-------- Data extract --------

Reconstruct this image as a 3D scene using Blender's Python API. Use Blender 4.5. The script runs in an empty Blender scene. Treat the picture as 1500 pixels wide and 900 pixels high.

--------
-------- Data extract --------

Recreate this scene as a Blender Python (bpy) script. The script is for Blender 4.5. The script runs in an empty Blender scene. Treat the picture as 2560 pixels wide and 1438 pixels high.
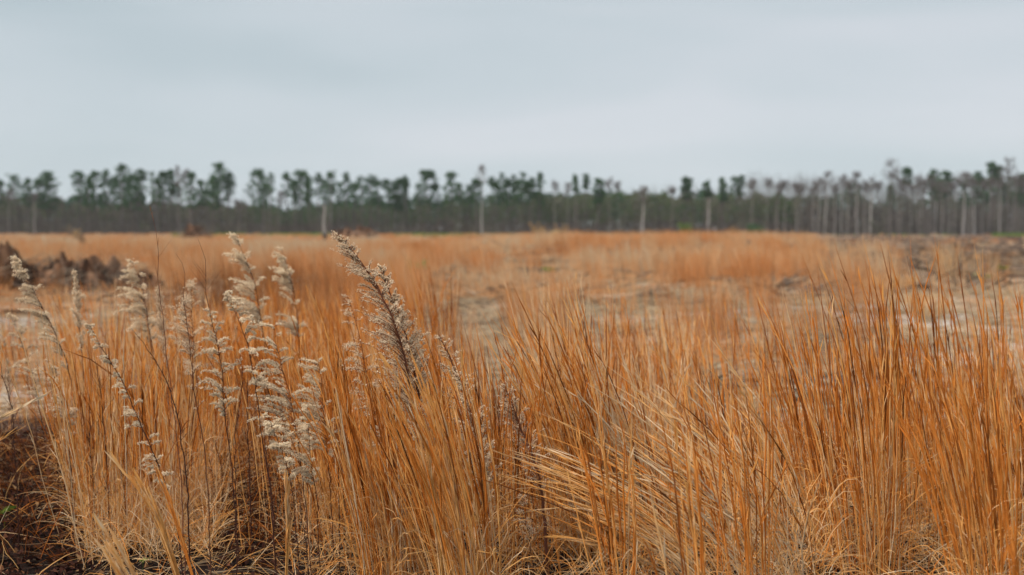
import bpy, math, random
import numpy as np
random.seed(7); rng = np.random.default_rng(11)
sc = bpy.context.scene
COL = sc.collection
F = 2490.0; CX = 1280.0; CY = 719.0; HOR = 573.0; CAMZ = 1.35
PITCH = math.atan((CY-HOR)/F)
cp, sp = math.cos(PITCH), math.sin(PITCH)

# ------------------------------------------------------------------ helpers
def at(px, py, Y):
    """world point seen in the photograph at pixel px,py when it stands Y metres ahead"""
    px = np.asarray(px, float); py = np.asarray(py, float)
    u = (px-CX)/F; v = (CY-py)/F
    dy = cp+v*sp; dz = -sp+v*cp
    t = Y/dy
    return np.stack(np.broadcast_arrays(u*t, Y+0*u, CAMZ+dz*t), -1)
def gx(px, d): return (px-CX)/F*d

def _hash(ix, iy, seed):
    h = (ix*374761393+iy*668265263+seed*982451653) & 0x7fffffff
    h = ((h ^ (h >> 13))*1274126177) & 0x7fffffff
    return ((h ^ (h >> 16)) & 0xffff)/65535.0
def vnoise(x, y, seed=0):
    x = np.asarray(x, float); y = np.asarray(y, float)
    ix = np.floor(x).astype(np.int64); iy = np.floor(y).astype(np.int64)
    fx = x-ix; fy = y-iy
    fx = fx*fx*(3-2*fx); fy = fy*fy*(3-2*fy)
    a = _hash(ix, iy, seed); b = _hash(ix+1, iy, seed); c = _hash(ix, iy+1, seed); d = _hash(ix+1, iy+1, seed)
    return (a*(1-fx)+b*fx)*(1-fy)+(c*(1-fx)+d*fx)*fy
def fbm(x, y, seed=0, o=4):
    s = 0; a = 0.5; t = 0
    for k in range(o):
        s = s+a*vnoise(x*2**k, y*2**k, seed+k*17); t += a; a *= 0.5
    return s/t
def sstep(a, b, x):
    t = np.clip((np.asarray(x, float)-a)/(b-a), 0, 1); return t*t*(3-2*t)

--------
-------- Data extract --------

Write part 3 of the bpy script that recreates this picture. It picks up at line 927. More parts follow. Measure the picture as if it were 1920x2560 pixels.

--------

Give the lines above again exactly, from the one containing "Recreate this scene" to the one containing "t = np.clip((np.asarray(x, float)-a)/(b-a), 0, 1);", both included, but leave out the pictures.

Exercise response |
Recreate this scene as a Blender Python (bpy) script. The script is for Blender 4.5. The script runs in an empty Blender scene. Treat the picture as 2560 pixels wide and 1438 pixels high.
import bpy, math, random
import numpy as np
random.seed(7); rng = np.random.default_rng(11)
sc = bpy.context.scene
COL = sc.collection
F = 2490.0; CX = 1280.0; CY = 719.0; HOR = 573.0; CAMZ = 1.35
PITCH = math.atan((CY-HOR)/F)
cp, sp = math.cos(PITCH), math.sin(PITCH)

# ------------------------------------------------------------------ helpers
def at(px, py, Y):
    """world point seen in the photograph at pixel px,py when it stands Y metres ahead"""
    px = np.asarray(px, float); py = np.asarray(py, float)
    u = (px-CX)/F; v = (CY-py)/F
    dy = cp+v*sp; dz = -sp+v*cp
    t = Y/dy
    return np.stack(np.broadcast_arrays(u*t, Y+0*u, CAMZ+dz*t), -1)
def gx(px, d): return (px-CX)/F*d

def _hash(ix, iy, seed):
    h = (ix*374761393+iy*668265263+seed*982451653) & 0x7fffffff
    h = ((h ^ (h >> 13))*1274126177) & 0x7fffffff
    return ((h ^ (h >> 16)) & 0xffff)/65535.0
def vnoise(x, y, seed=0):
    x = np.asarray(x, float); y = np.asarray(y, float)
    ix = np.floor(x).astype(np.int64); iy = np.floor(y).astype(np.int64)
    fx = x-ix; fy = y-iy
    fx = fx*fx*(3-2*fx); fy = fy*fy*(3-2*fy)
    a = _hash(ix, iy, seed); b = _hash(ix+1, iy, seed); c = _hash(ix, iy+1, seed); d = _hash(ix+1, iy+1, seed)
    return (a*(1-fx)+b*fx)*(1-fy)+(c*(1-fx)+d*fx)*fy
def fbm(x, y, seed=0, o=4):
    s = 0; a = 0.5; t = 0
    for k in range(o):
        s = s+a*vnoise(x*2**k, y*2**k, seed+k*17); t += a; a *= 0.5
    return s/t
def sstep(a, b, x):
    t = np.clip((np.asarray(x, float)-a)/(b-a), 0, 1); return t*t*(3-2*t)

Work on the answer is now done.